According to the book, “Jesus, an Historical Approximation” by Spanish theologian and Scripture scholar, José Antonio Pagola, Jesus is saying that the people who accept his message are family, a new kind of family.

Pagola acknowledges, however, that Jesus was going through a rough time with his own family. According to the gospel of Mark, his friends and family in his hometown of Nazareth thought he was crazy. Why?

He hung out with, and even worse, ate with the dregs of society – prostitutes and other sinful women, tax collectors (who were traitors to Judaism because they collected taxes for the occupying Romans), ritually unclean people, like those with leprosy. Brought up in the Judaism of his time, in which the Jewish Law ruled people’s lives, Jesus often ignored it in favor of the “law of love.”

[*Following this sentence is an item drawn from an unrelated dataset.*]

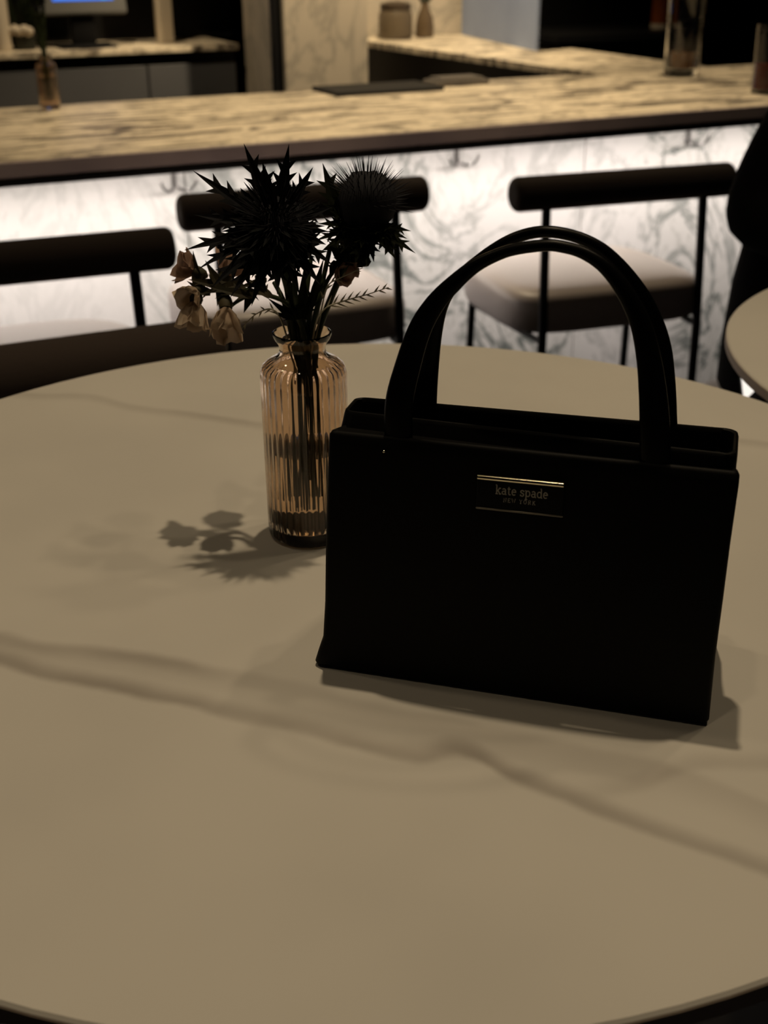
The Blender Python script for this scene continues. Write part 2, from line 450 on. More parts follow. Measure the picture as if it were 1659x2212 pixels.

So, how might this idea of family relate to our current idea of “church?” Many think of the church as a building, an institution, an organization, a system – in the case of my own Catholic faith – one that is a bit top-heavy with hierarchy, has a clerical caste, and sometimes a paternalistic attitude.

Sociopathic Uncle?

But how would it change our view if we thought of church as family? Yes, we may have that sociopathic uncle we don’t want to talk about; that aunt who is a terrible, judgmental gossip; or those family members who care nothing about family.

But all are still family, and at some level we feel a bond with them and even love them. And there are many in the church – including Pope Francis – who are always trying to make the family more inclusive and more loving.

Fact is, the vast majority of church members, in my opinion, are people like us who are trying to follow Jesus’ law of love, even if they don’t express it that way or could as much be called unbelievers as believers. According to how Jesus spoke and acted, all are God’s family, which is what the church truly is.